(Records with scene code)
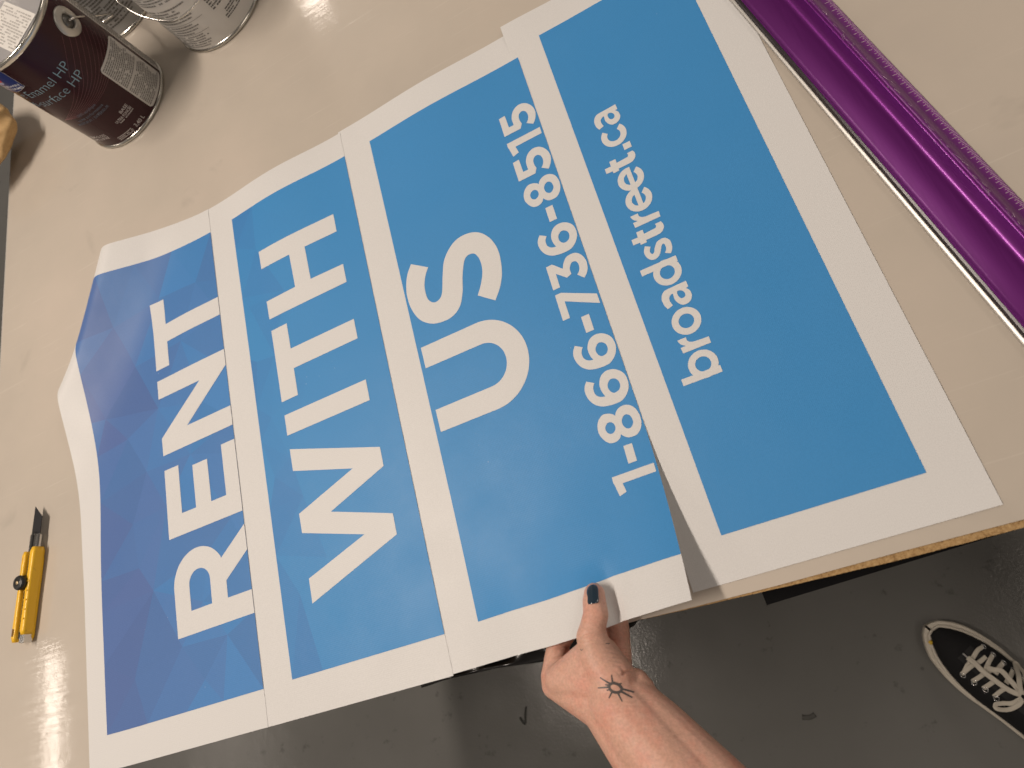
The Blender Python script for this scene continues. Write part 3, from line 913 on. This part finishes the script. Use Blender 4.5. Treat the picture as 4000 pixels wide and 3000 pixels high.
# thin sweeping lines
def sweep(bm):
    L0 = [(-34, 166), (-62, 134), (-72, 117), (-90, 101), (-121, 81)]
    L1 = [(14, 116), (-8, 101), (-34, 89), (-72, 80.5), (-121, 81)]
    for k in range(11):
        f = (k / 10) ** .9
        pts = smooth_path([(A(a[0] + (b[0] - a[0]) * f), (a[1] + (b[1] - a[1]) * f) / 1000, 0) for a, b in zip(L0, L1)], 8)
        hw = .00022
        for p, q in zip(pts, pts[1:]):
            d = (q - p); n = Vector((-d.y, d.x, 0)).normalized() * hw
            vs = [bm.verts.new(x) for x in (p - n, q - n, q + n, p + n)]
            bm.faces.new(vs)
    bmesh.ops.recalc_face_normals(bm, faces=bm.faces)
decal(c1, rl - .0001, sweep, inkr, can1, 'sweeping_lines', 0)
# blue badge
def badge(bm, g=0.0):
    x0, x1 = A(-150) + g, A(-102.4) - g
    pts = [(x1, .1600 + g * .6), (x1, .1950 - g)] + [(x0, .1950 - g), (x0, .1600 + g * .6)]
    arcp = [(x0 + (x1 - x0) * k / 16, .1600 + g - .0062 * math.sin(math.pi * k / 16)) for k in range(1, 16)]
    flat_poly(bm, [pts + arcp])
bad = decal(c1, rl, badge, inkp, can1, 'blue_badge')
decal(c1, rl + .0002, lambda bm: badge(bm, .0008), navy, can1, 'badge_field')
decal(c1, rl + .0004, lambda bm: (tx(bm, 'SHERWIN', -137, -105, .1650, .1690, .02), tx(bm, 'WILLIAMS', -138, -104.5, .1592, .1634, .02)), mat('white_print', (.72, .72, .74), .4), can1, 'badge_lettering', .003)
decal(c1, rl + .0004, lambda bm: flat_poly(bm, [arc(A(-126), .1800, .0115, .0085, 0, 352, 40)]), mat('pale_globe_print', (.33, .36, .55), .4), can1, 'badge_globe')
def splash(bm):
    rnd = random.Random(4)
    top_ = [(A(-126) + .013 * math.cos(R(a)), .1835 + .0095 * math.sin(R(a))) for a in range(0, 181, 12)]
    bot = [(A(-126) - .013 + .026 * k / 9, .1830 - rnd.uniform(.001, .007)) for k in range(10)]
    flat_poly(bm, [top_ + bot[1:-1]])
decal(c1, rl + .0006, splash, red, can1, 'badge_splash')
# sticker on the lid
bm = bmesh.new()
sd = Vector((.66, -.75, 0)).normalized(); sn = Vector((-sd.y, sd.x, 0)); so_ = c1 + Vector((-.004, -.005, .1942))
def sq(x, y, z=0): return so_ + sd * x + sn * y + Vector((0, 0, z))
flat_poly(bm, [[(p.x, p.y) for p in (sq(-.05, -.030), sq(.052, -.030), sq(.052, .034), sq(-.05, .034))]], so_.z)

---

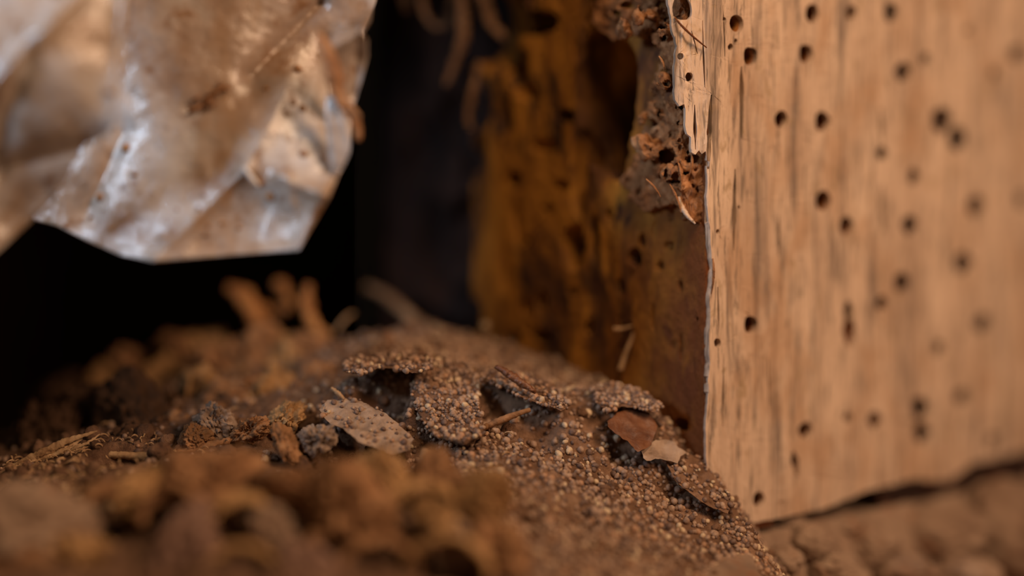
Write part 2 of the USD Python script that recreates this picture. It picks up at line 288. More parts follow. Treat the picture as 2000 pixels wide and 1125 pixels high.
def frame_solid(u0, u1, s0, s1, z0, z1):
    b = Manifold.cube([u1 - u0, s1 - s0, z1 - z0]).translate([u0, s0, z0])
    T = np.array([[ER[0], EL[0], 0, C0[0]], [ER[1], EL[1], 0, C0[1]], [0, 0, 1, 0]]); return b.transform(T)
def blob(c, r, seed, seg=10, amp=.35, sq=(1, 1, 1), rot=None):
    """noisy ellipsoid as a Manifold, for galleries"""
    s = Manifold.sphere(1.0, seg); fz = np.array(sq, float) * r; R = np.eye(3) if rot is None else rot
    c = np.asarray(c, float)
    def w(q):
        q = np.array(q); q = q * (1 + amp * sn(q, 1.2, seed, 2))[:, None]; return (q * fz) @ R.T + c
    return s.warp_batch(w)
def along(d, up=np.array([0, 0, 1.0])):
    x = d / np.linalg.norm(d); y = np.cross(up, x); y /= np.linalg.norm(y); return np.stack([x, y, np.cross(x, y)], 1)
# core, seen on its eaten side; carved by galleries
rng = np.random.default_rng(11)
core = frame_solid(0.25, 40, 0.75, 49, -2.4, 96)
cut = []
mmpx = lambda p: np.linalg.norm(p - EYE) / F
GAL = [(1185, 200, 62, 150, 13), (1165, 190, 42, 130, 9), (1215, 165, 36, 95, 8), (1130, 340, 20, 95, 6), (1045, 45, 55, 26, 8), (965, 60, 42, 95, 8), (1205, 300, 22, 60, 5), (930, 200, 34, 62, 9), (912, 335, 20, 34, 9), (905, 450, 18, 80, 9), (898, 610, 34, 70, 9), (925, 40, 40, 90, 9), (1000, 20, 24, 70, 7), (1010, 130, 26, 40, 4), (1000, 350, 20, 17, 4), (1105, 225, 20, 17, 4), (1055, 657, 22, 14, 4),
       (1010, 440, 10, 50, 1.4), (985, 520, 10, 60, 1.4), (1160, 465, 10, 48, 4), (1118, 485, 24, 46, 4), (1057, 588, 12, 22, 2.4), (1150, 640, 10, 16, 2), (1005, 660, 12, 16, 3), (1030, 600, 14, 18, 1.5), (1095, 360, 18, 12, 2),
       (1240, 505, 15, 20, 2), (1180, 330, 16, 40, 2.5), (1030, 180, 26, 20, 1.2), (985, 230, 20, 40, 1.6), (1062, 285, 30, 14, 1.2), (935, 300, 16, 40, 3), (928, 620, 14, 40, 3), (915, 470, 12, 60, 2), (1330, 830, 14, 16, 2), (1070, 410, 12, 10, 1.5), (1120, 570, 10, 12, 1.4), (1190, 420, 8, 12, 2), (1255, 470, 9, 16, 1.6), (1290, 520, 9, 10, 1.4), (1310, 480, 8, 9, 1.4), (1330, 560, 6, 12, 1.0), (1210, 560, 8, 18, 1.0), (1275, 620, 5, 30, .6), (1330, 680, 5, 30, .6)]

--

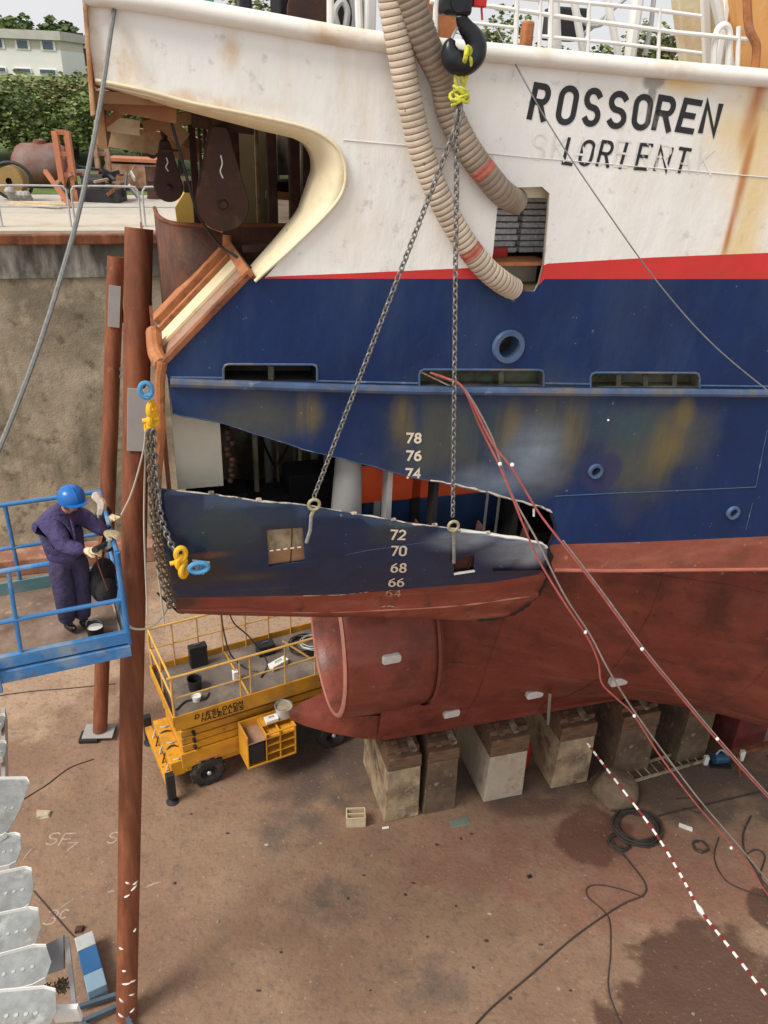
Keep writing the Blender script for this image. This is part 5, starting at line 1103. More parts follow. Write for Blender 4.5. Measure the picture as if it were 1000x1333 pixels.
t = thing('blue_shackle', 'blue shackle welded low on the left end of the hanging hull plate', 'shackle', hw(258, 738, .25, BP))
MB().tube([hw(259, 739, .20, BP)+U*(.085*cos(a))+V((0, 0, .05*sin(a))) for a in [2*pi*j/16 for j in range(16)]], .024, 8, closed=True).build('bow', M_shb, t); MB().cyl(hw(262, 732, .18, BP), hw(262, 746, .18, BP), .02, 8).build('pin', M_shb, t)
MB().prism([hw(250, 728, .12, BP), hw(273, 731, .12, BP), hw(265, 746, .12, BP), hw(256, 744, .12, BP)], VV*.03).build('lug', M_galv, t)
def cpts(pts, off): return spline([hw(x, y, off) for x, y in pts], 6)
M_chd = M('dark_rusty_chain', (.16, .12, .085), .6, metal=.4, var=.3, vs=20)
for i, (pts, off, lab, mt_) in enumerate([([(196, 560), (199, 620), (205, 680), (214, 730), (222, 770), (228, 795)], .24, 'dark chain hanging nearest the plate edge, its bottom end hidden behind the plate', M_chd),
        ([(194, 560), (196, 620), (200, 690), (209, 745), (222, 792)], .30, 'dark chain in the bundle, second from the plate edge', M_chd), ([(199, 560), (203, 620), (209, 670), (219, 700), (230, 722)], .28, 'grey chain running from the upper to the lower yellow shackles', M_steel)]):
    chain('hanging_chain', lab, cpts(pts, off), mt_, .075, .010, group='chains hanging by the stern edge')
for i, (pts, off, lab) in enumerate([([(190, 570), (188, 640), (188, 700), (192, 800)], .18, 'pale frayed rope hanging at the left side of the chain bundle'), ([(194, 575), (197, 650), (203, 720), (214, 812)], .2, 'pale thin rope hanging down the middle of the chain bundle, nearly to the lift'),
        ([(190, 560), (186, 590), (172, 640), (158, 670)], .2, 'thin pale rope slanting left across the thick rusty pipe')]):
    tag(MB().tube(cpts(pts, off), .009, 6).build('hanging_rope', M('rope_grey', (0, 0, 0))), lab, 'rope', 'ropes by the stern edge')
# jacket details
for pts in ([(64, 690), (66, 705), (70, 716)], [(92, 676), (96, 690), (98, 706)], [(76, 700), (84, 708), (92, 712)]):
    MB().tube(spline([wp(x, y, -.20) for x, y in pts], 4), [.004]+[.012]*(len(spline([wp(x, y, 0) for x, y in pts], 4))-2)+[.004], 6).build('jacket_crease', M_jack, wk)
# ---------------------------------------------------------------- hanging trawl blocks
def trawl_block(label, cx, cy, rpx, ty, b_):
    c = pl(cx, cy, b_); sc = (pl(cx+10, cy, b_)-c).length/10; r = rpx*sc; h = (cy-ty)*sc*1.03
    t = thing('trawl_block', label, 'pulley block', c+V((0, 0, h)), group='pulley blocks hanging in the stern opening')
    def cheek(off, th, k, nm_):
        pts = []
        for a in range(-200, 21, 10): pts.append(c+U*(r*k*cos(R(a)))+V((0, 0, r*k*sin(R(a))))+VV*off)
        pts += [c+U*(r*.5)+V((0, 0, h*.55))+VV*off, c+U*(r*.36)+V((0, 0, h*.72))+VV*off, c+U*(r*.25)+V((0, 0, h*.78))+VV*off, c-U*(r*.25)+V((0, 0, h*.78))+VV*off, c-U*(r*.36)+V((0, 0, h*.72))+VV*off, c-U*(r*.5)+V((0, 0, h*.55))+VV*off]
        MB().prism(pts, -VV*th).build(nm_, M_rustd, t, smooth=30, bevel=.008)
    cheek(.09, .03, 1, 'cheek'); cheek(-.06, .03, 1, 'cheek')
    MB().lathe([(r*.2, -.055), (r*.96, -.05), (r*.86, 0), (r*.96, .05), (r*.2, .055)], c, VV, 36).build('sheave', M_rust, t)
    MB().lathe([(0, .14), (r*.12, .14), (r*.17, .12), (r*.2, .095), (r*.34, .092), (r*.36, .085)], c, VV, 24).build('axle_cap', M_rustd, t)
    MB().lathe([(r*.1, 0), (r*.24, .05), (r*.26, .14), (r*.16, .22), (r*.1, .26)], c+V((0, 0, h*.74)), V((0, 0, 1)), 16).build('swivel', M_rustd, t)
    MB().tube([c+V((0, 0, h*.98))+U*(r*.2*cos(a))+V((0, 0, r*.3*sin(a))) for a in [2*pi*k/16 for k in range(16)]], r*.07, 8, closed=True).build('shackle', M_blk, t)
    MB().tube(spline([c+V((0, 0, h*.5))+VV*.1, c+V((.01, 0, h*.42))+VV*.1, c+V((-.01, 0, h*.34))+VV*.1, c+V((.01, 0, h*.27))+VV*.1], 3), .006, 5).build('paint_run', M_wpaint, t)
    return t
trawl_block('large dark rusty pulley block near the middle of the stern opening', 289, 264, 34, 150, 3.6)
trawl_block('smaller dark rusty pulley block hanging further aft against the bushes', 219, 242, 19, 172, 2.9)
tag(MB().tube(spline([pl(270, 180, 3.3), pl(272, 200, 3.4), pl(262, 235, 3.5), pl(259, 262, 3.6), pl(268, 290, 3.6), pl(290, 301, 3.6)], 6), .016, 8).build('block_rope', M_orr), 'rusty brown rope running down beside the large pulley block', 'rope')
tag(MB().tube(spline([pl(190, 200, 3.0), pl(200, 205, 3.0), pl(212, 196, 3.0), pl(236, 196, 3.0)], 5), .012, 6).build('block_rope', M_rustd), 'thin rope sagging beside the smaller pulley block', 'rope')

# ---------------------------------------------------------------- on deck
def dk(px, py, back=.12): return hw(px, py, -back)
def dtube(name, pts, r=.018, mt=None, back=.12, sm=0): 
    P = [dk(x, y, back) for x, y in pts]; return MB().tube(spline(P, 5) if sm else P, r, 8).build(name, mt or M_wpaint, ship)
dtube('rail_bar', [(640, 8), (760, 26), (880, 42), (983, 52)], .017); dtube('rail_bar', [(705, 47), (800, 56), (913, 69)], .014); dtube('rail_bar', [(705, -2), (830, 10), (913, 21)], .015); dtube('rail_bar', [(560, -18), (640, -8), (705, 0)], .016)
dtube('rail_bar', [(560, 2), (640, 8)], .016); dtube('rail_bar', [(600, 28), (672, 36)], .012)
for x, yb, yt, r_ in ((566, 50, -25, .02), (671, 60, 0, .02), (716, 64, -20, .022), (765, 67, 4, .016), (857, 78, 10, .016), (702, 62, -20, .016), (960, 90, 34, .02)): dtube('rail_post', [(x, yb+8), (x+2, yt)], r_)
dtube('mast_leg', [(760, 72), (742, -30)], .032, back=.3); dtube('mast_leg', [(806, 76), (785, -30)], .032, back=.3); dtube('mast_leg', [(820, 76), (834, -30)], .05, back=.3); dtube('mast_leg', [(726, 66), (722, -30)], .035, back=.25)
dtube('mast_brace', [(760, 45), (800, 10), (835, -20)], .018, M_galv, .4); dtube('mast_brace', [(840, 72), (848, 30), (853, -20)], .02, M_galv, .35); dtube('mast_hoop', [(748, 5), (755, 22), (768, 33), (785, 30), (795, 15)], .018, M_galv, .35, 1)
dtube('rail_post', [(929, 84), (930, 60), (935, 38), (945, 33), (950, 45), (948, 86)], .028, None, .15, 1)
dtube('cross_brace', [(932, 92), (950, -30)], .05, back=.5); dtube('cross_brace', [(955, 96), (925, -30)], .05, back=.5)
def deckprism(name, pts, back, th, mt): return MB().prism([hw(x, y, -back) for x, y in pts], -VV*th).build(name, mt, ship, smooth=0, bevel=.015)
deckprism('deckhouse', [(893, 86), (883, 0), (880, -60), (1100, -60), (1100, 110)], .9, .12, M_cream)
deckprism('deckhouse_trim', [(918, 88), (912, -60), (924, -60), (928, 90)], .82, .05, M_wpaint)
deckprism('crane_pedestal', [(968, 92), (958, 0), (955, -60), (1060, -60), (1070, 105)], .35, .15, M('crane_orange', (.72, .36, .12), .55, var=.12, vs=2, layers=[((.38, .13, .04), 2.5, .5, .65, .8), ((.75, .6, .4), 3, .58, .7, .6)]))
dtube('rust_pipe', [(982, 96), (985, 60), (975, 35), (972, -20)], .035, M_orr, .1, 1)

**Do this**
Reproduce each line of the material containing the word "pixels".

**Output for this exercise**
The Blender Python script for this scene continues. Write part 3, from line 913 on. This part finishes the script. Use Blender 4.5. Treat the picture as 4000 pixels wide and 3000 pixels high.
Write part 2 of the USD Python script that recreates this picture. It picks up at line 288. More parts follow. Treat the picture as 2000 pixels wide and 1125 pixels high.
Keep writing the Blender script for this image. This is part 5, starting at line 1103. More parts follow. Write for Blender 4.5. Measure the picture as if it were 1000x1333 pixels.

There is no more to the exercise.